The reason Christ set us free on the cross from the bondage of religious tradition and obligation is so that we might behold him in the fullness of his glory. We are not settlers who can pitch our tent and live in the relative comfort that God will conform himself to our expectations. He has called us to be pioneers, still journeying toward the city whose builder is God.

Don’t settle for anything less, just because it merits the approval of others. Keep seeking to know the Living God in spirit and in truth, until you see the glory of his life poured out in you every moment of your life on this earth.

He died for that to be true of us. Let us live to make it so!

Quote

“The Christian ideal has not been tried and found wanting. It has been found difficult; and left untried.” G. K. Chesterton

Sidebar #1 – From Anna, Mister God and the Black Knight by Fynn

“Sometimes Tich, I think it’s a whole lot easier for kids to know Mister God than it is for grown ups.”

“Why, Finn?” she persisted. Why?”

I didn’t quite know the answer to that one, so I just had to make it up.

“Well,” I began, “I reckon grown ups have often got so many problems of their own that they just haven’t got time to… er…er…”

“Play?” she suggested. “Play with Mister God. Eh? Play?” “Something like that,” I said. “Um. Grown-up people make church so, well, serious that they ne-ver have time to play, do they, Fynn?” “I guess you’re just about right on that one, luv,” I replied. “Too busy trying to earn enough money to pay the bills, I guess.”

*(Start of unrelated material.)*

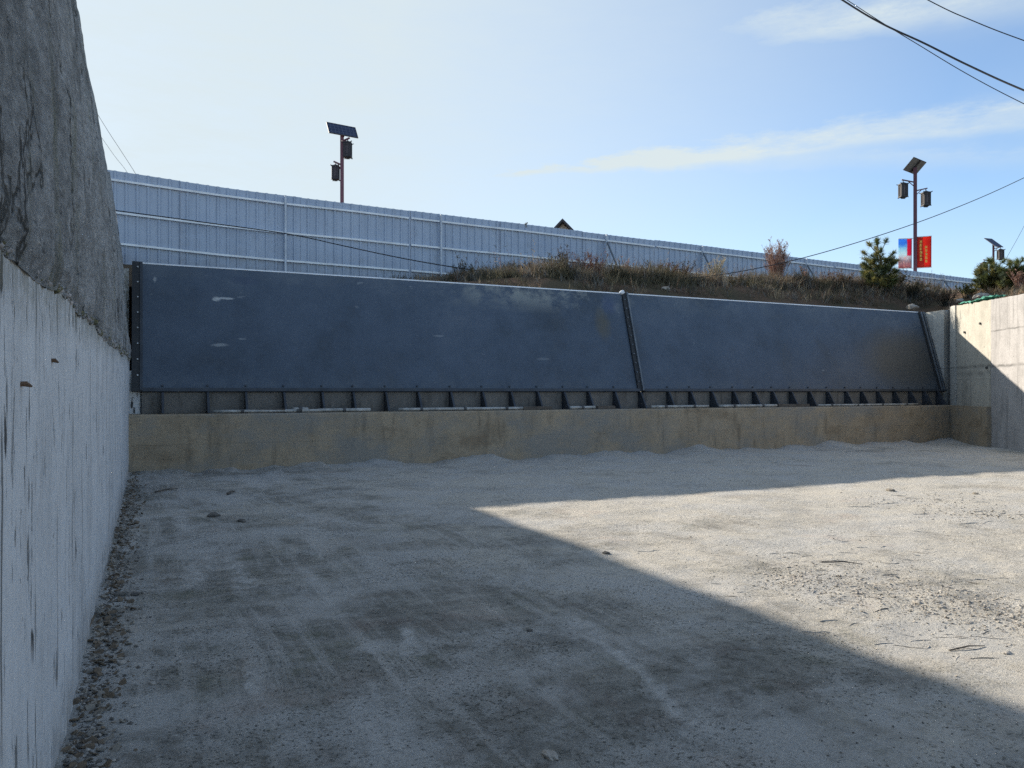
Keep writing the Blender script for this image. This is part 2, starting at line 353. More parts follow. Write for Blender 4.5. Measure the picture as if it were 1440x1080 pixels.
def mk_pv():
    t = NT('solar_cells')
    br = t.n.new('ShaderNodeTexBrick'); t.l.new(t.tc.outputs['Object'], br.inputs['Vector'])
    br.offset = 0; br.inputs['Scale'].default_value = 1.0; br.inputs['Brick Width'].default_value = .16; br.inputs['Row Height'].default_value = .16
    br.inputs['Mortar Size'].default_value = .006
    br.inputs['Color1'].default_value = (.030, .042, .085, 1); br.inputs['Color2'].default_value = (.036, .05, .10, 1); br.inputs['Mortar'].default_value = (.12, .14, .18, 1)
    return t.done(br.outputs['Color'], .5, spec=.2)
M['pv'] = mk_pv()
M['pvback'] = plain('panel_back_sheet', (.17, .175, .17), .6)
M['pvframe'] = plain('panel_frame', (.05, .05, .055), .4)
M['banner_red'] = None
def mk_red():
    t = NT('red_banner_print')
    f = t.noise(1.2, 4)
    c = t.ramp(f, [(.3, (.74, .07, .05)), (.7, (.82, .13, .07))])
    m = t.done(c, .55)
    tr = t.n.new('ShaderNodeBsdfTranslucent'); t.l.new(c, tr.inputs['Color'])
    mx = t.n.new('ShaderNodeMixShader'); mx.inputs[0].default_value = .75
    t.l.new(t.b.outputs[0], mx.inputs[1]); t.l.new(tr.outputs[0], mx.inputs[2]); t.l.new(mx.outputs[0], t.n['Material Output'].inputs['Surface'])
    return m
M['banner_red'] = mk_red()
def mk_pic():
    t = NT('picture_banner_print')
    x, y, z = t.sep(t.tc.outputs['Generated'])
    wob = t.math('MULTIPLY', t.math('SUBTRACT', t.noise(6, 4, .6), .5), .25)
    zz = t.math('ADD', z, wob); xx = t.math('ADD', x, t.math('MULTIPLY', wob, .5))
    c = t.ramp(zz, [(.0, (.50, .22, .24)), (.22, (.42, .34, .38)), (.36, (.62, .62, .68)), (.48, (.60, .74, .80)), (.66, (.42, .66, .80)), (.84, (.14, .36, .78))])
    t.n[-1].color_ramp.interpolation = 'LINEAR'
    c = t.mix(t.math('MULTIPLY', t.rng(xx, .66, .70, 0, 1), t.rng(zz, .40, .46, 0, 1)), c, (.70, .06, .16))
    c = t.mix(t.math('MULTIPLY', t.ramp(t.noise(9, 4, .7), [(.55, 0.0), (.62, .7)]), t.rng(zz, .42, .36, 0, 1)), c, (.72, .50, .46))
    m = t.done(c, .55)
    tr = t.n.new('ShaderNodeBsdfTranslucent'); t.l.new(c, tr.inputs['Color'])
    mx = t.n.new('ShaderNodeMixShader'); mx.inputs[0].default_value = .75
    t.l.new(t.b.outputs[0], mx.inputs[1]); t.l.new(tr.outputs[0], mx.inputs[2]); t.l.new(mx.outputs[0], t.n['Material Output'].inputs['Surface'])
    return m
M['banner_pic'] = mk_pic()
M['banner_yel'] = plain('yellow_print', (.85, .62, .12), .55, var=.1)
M['white'] = plain('white_paint', (.75, .75, .73), .6)
M['roof'] = plain('dark_roof', (.045, .045, .052), .7)
M['glass'] = plain('window_glass', (.05, .06, .07), .15)
M['cable'] = plain('black_cable', (.014, .015, .02), .6)
M['stone'] = plain('pale_stone', (.36, .33, .29), .9, var=.3, scale=14, bump=.5, bd=.01)
M['stone_d'] = plain('dark_stone', (.12, .112, .10), .9, var=.4, scale=14, bump=.5, bd=.01)
M['mud'] = plain('dry_mud', (.36, .335, .30), .95, var=.3, scale=10, bump=.5, bd=.006)
M['mud_d'] = plain('damp_mud', (.24, .215, .18), .95, var=.35, scale=10, bump=.5, bd=.006)
M['leaf'] = plain('dead_leaf', (.13, .098, .066), .9, var=.4, scale=20)
M['net'] = leafy('teal_net', (.13, .40, .31), .3, .3, 8)
M['edge_moss'] = plain('mossy_rubble', (.115, .11, .06), .95, var=.4, scale=20, bump=.5, bd=.006); M['edge_pale'] = plain('broken_mortar', (.34, .315, .30), .95, var=.35, scale=20, bump=.5, bd=.006)
M['rust'] = plain('rusty_tie', (.10, .06, .035), .9, var=.4)

# ------------------------------------------------------------------ mesh helpers
def wloc(o):
    v = Vector((0, 0, 0))
    while o is not None:
        v += o.location; o = o.parent
    return v
class MB:
    def __init__(s): s.v = []; s.f = []; s.m = []; s.mats = []
    def mi(s, m):
        if m not in s.mats: s.mats.append(m)
        return s.mats.index(m)
    def add(s, vs, fs, m=None):
        b = len(s.v); s.v.extend([tuple(q) for q in vs]); k = s.mi(m) if m is not None else 0
        for f in fs: s.f.append(tuple(i + b for i in f)); s.m.append(k)
    def hexa(s, p, m=None):   # 8 points: bottom loop then top loop
        s.add(p, [(3, 2, 1, 0), (4, 5, 6, 7), (0, 1, 5, 4), (1, 2, 6, 5), (2, 3, 7, 6), (3, 0, 4, 7)], m)
    def box(s, a, b, m=None):
        (x0, y0, z0), (x1, y1, z1) = a, b
        s.hexa([(x0, y0, z0), (x1, y0, z0), (x1, y1, z0), (x0, y1, z0), (x0, y0, z1), (x1, y0, z1), (x1, y1, z1), (x0, y1, z1)], m)
    def obox(s, c, ax, ay, az, m=None):   # centre + half-axis vectors
        c, ax, ay, az = map(Vector, (c, ax, ay, az))
        s.hexa([c - ax - ay - az, c + ax - ay - az, c + ax + ay - az, c - ax + ay - az, c - ax - ay + az, c + ax - ay + az, c + ax + ay + az, c - ax + ay + az], m)
    def bar(s, a, b, w, h=None, m=None, up=(0, 0, 1)):
        a, b = Vector(a), Vector(b); h = h or w
        d = (b - a).normalized(); u = Vector(up)
        if abs(d.dot(u)) > .99: u = Vector((1, 0, 0))
        sd = d.cross(u).normalized(); u = sd.cross(d)
        s.obox((a + b) / 2, (b - a) / 2, sd * w / 2, u * h / 2, m)
    def tube(s, pts, rad, n=8, m=None, cap=True):
        pts = [Vector(p) for p in pts]; k = len(pts)
        if not isinstance(rad, (list, tuple)): rad = [rad] * k
        vs = []; fs = []
        ref = Vector((0, 0, 1))
        for i, p in enumerate(pts):
            d = (pts[min(i + 1, k - 1)] - pts[max(i - 1, 0)]).normalized()
            r_ = ref if abs(d.dot(ref)) < .95 else Vector((1, 0, 0))
            u = d.cross(r_).normalized(); w = u.cross(d)
            for j in range(n):
                a = 2 * math.pi * j / n
                vs.append(p + (u * math.cos(a) + w * math.sin(a)) * rad[i])
        for i in range(k - 1):
            for j in range(n):
                a, b = i * n + j, i * n + (j + 1) % n
                fs.append((a, b, b + n, a + n))
        if cap:
            fs.append(tuple(range(n))[::-1]); fs.append(tuple(range((k - 1) * n, k * n)))
        s.add(vs, fs, m)
    def rock(s, c, r, m=None, flat=.6, rng=random, sub=1):
        c = Vector(c)
        ph = (1 + 5 ** .5) / 2
        iv = [(-1, ph, 0), (1, ph, 0), (-1, -ph, 0), (1, -ph, 0), (0, -1, ph), (0, 1, ph), (0, -1, -ph), (0, 1, -ph), (ph, 0, -1), (ph, 0, 1), (-ph, 0, -1), (-ph, 0, 1)]
        fs = [(0, 11, 5), (0, 5, 1), (0, 1, 7), (0, 7, 10), (0, 10, 11), (1, 5, 9), (5, 11, 4), (11, 10, 2), (10, 7, 6), (7, 1, 8), (3, 9, 4), (3, 4, 2), (3, 2, 6), (3, 6, 8), (3, 8, 9), (4, 9, 5), (2, 4, 11), (6, 2, 10), (8, 6, 7), (9, 8, 1)]
        vs = [Vector(v).normalized() for v in iv]
        for _ in range(sub):
            cache = {}; nf = []
            def mid(a, b):
                k = (min(a, b), max(a, b))
                if k not in cache:
                    cache[k] = len(vs); vs.append(((vs[a] + vs[b]) / 2).normalized())
                return cache[k]
            for a, b, q in fs:
                ab, bq, qa = mid(a, b), mid(b, q), mid(q, a)
                nf += [(a, ab, qa), (b, bq, ab), (q, qa, bq), (ab, bq, qa)]
            fs = nf
        o = Vector((rng.uniform(0, 99), rng.uniform(0, 99), rng.uniform(0, 99)))
        yaw = rng.uniform(0, 6.28); ca, sa = math.cos(yaw), math.sin(yaw); ex = rng.uniform(1.0, 1.6)
        out = []
        for v in vs:
            q = v * (1 + .38 * noise.noise(v * 1.4 + o) + .14 * noise.noise(v * 4 + o))
            q = Vector((q.x * ex, q.y, q.z * flat)) * r
            out.append(c + Vector((q.x * ca - q.y * sa, q.x * sa + q.y * ca, q.z)))
        s.add(out, fs, m)
    def build(s, name, mat=None, parent=None, smooth=False):
        me = bpy.data.meshes.new(name)
        off = wloc(parent) if parent is not None else Vector((0, 0, 0))
        v = np.array(s.v, dtype=float) - np.array(off) if len(s.v) else np.zeros((0, 3))
        me.from_pydata(v.tolist(), [], s.f)
        mats = s.mats if (s.mats and s.mats[0] is not None) else [mat]
        for m in mats: me.materials.append(m)
        if len(mats) > 1: me.polygons.foreach_set('material_index', s.m)
        if smooth: me.polygons.foreach_set('use_smooth', [True] * len(me.polygons))
        me.update()
        o = bpy.data.objects.new(name, me); COL.objects.link(o)
        if parent is not None: o.parent = parent
        return o
def rebase(o):
    """put a one-mesh thing's origin at its base"""
    me = o.data; n = len(me.vertices); a = np.empty(n * 3); me.vertices.foreach_get('co', a); a = a.reshape(-1, 3)
    c = Vector(((a[:, 0].min() + a[:, 0].max()) / 2, (a[:, 1].min() + a[:, 1].max()) / 2, a[:, 2].min()))
    me.vertices.foreach_set('co', (a - np.array(c)).ravel()); o.location = c; me.update()
    return o
def tag(o, label=None, cat=None, group=None, kind=None):
    if label: o['label'] = label
    if cat: o['category'] = cat
    if group: o['group'] = group
    if kind: o['kind'] = kind
    return o
def thing(name, loc, label, cat, group=None):
    o = bpy.data.objects.new(name, None); COL.objects.link(o); o.location = loc; o.empty_display_size = .2
    return tag(o, label, cat, group)
def edges(*segs):
    out = []
    for a, b, st in segs:
        n = max(1, int(round((b - a) / st)))
        out += [a + (b - a) * i / n for i in range(n)]
    out.append(segs[-1][1]); return out
def grid(mb, us, vs, fn, m=None, flip=False, keep=None):
    b = len(mb.v); nv = len(vs)
    for u in us:
        for v in vs: mb.v.append(fn(u, v))
    k = mb.mi(m) if m is not None else 0
    for i in range(len(us) - 1):
        for j in range(nv - 1):
            a = b + i * nv + j
            q = (a, a + nv, a + nv + 1, a + 1)
            if flip: q = q[::-1]
            if keep and not keep(us[i], vs[j]): continue
            mb.f.append(q); mb.m.append(k)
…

Sidebar #2 – From Who Builds the Church? By Alan Richardson

It’s worth turning aside a moment to encourage those of you who may, right now, be out in the wilderness at this point in your experience of life and God. You’re there because God has taken you to one side to show you something of Himself. It’s not easy, and it’s not very comfortable. You’re almost certainly misunderstood, mostly rejected and probably written off by most of your former peers. You may even be wondering sometimes what is happening to you.

Especially, if (your former peers) are enjoying apparent success and limelight, while you seem lost in the back woods.

After you’ve been out there a while, your true friends will begin to made known to you. They’re the ones who stick with you through thick and thin not because of what you do, but because of who you are. And at the times when you’re not even sure who that is any more, they’ll hold through because they have no hidden agendas in the relationship. They’re with you and alongside you simply because of God’s love.

But then there will be some friends who are performance related. They are your friends because of what they expect you to do, or because of the way they expect you to act. And when that fails to line up with their expectations, things go a little awry. You get criticized albeit “in love”. You get marginalized or put on the sidelines. And what’s even harder for you is that while you seem to “decrease”, these other friends whom you are sure are really missing it go on from success to success.

Your temptation is to let go of what God is seeking to build in you. To deny the struggle, the doubts the uncertainties and just get back into the flow where your former friends are seeing it all happen. You know you can do that or at least join them. And if you do, you’ll bring this uncertainty to an end.

But if you go back into what they are doing, God would have had no need to call you to one side.